* EXERCISE OBJECTIVE: Every line below is to be copied exactly, with the pictures left out.

* GIVEN MATERIAL:
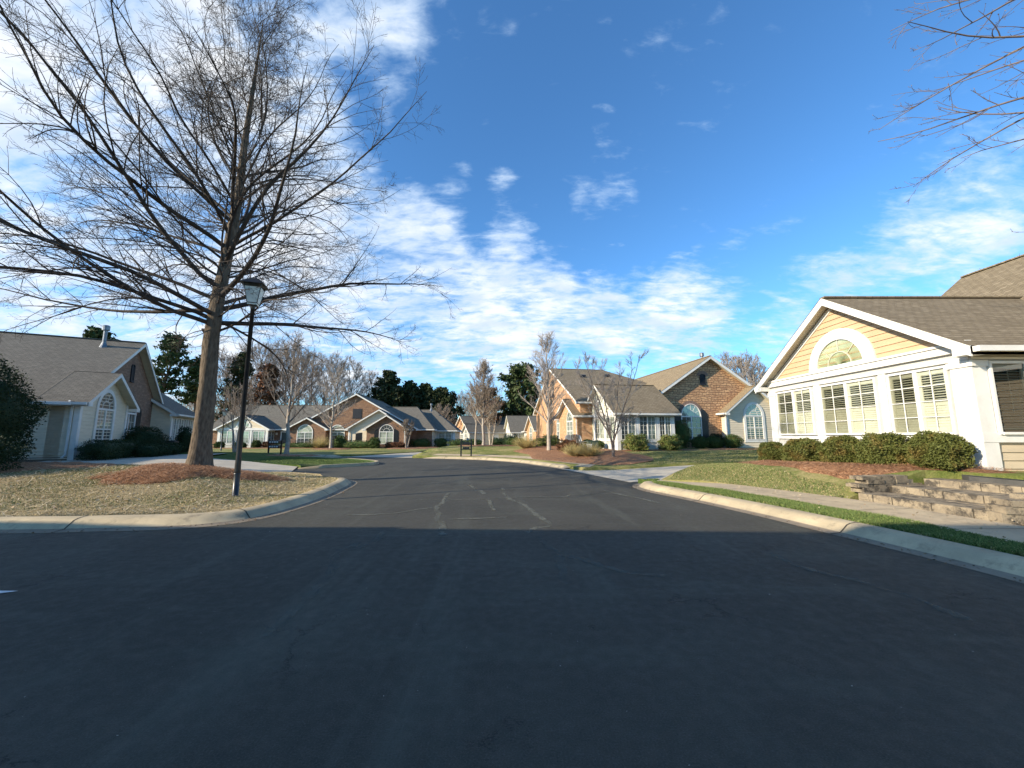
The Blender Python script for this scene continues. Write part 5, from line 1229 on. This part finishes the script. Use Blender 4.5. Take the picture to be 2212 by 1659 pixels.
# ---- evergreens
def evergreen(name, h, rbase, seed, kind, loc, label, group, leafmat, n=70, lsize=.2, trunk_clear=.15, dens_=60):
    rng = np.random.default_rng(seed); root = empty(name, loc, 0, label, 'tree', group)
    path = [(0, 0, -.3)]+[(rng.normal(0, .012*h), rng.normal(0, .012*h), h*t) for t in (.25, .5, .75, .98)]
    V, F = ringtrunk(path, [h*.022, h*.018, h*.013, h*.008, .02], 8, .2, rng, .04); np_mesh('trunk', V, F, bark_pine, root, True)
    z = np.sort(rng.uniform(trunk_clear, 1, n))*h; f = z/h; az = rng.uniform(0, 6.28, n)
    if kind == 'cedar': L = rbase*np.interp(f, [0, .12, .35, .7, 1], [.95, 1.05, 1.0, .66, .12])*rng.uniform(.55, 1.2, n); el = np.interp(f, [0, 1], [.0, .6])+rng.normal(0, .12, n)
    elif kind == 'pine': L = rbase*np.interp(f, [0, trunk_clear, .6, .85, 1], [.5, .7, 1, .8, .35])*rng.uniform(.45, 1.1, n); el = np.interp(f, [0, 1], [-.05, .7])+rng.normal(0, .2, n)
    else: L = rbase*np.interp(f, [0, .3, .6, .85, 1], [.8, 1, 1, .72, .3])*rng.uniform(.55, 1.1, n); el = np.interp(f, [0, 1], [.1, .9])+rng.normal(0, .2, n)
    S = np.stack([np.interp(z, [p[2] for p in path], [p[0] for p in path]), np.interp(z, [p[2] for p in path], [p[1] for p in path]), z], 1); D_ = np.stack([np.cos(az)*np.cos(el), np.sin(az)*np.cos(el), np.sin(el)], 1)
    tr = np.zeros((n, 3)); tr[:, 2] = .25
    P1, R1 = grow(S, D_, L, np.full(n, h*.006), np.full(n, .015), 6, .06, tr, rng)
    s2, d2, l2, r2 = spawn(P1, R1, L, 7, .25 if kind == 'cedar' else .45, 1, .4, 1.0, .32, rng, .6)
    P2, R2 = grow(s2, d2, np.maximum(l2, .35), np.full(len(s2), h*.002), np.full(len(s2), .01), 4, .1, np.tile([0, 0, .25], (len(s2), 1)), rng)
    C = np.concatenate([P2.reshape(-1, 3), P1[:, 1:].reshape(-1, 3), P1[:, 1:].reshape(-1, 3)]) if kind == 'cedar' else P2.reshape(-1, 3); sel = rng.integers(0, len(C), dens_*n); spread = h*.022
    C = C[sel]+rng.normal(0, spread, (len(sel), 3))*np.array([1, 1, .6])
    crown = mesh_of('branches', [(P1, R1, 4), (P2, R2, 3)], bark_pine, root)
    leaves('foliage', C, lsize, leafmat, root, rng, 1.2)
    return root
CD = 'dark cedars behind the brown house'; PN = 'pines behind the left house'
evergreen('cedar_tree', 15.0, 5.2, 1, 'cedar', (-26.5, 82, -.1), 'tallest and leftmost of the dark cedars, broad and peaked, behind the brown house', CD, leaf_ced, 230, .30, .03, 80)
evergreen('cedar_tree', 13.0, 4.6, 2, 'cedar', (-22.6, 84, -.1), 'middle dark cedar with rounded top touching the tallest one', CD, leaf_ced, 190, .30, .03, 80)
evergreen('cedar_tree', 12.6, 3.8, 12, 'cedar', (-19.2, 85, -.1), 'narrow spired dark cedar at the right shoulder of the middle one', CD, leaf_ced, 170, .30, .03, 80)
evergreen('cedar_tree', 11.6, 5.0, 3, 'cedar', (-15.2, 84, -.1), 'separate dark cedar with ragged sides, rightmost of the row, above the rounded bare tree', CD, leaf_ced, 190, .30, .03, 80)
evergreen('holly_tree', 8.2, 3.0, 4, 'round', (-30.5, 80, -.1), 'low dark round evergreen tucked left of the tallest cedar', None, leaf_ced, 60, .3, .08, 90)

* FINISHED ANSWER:
The Blender Python script for this scene continues. Write part 5, from line 1229 on. This part finishes the script. Use Blender 4.5. Take the picture to be 2212 by 1659 pixels.
# ---- evergreens
def evergreen(name, h, rbase, seed, kind, loc, label, group, leafmat, n=70, lsize=.2, trunk_clear=.15, dens_=60):
    rng = np.random.default_rng(seed); root = empty(name, loc, 0, label, 'tree', group)
    path = [(0, 0, -.3)]+[(rng.normal(0, .012*h), rng.normal(0, .012*h), h*t) for t in (.25, .5, .75, .98)]
    V, F = ringtrunk(path, [h*.022, h*.018, h*.013, h*.008, .02], 8, .2, rng, .04); np_mesh('trunk', V, F, bark_pine, root, True)
    z = np.sort(rng.uniform(trunk_clear, 1, n))*h; f = z/h; az = rng.uniform(0, 6.28, n)
    if kind == 'cedar': L = rbase*np.interp(f, [0, .12, .35, .7, 1], [.95, 1.05, 1.0, .66, .12])*rng.uniform(.55, 1.2, n); el = np.interp(f, [0, 1], [.0, .6])+rng.normal(0, .12, n)
    elif kind == 'pine': L = rbase*np.interp(f, [0, trunk_clear, .6, .85, 1], [.5, .7, 1, .8, .35])*rng.uniform(.45, 1.1, n); el = np.interp(f, [0, 1], [-.05, .7])+rng.normal(0, .2, n)
    else: L = rbase*np.interp(f, [0, .3, .6, .85, 1], [.8, 1, 1, .72, .3])*rng.uniform(.55, 1.1, n); el = np.interp(f, [0, 1], [.1, .9])+rng.normal(0, .2, n)
    S = np.stack([np.interp(z, [p[2] for p in path], [p[0] for p in path]), np.interp(z, [p[2] for p in path], [p[1] for p in path]), z], 1); D_ = np.stack([np.cos(az)*np.cos(el), np.sin(az)*np.cos(el), np.sin(el)], 1)
    tr = np.zeros((n, 3)); tr[:, 2] = .25
    P1, R1 = grow(S, D_, L, np.full(n, h*.006), np.full(n, .015), 6, .06, tr, rng)
    s2, d2, l2, r2 = spawn(P1, R1, L, 7, .25 if kind == 'cedar' else .45, 1, .4, 1.0, .32, rng, .6)
    P2, R2 = grow(s2, d2, np.maximum(l2, .35), np.full(len(s2), h*.002), np.full(len(s2), .01), 4, .1, np.tile([0, 0, .25], (len(s2), 1)), rng)
    C = np.concatenate([P2.reshape(-1, 3), P1[:, 1:].reshape(-1, 3), P1[:, 1:].reshape(-1, 3)]) if kind == 'cedar' else P2.reshape(-1, 3); sel = rng.integers(0, len(C), dens_*n); spread = h*.022
    C = C[sel]+rng.normal(0, spread, (len(sel), 3))*np.array([1, 1, .6])
    crown = mesh_of('branches', [(P1, R1, 4), (P2, R2, 3)], bark_pine, root)
    leaves('foliage', C, lsize, leafmat, root, rng, 1.2)
    return root
CD = 'dark cedars behind the brown house'; PN = 'pines behind the left house'
evergreen('cedar_tree', 15.0, 5.2, 1, 'cedar', (-26.5, 82, -.1), 'tallest and leftmost of the dark cedars, broad and peaked, behind the brown house', CD, leaf_ced, 230, .30, .03, 80)
evergreen('cedar_tree', 13.0, 4.6, 2, 'cedar', (-22.6, 84, -.1), 'middle dark cedar with rounded top touching the tallest one', CD, leaf_ced, 190, .30, .03, 80)
evergreen('cedar_tree', 12.6, 3.8, 12, 'cedar', (-19.2, 85, -.1), 'narrow spired dark cedar at the right shoulder of the middle one', CD, leaf_ced, 170, .30, .03, 80)
evergreen('cedar_tree', 11.6, 5.0, 3, 'cedar', (-15.2, 84, -.1), 'separate dark cedar with ragged sides, rightmost of the row, above the rounded bare tree', CD, leaf_ced, 190, .30, .03, 80)
evergreen('holly_tree', 8.2, 3.0, 4, 'round', (-30.5, 80, -.1), 'low dark round evergreen tucked left of the tallest cedar', None, leaf_ced, 60, .3, .08, 90)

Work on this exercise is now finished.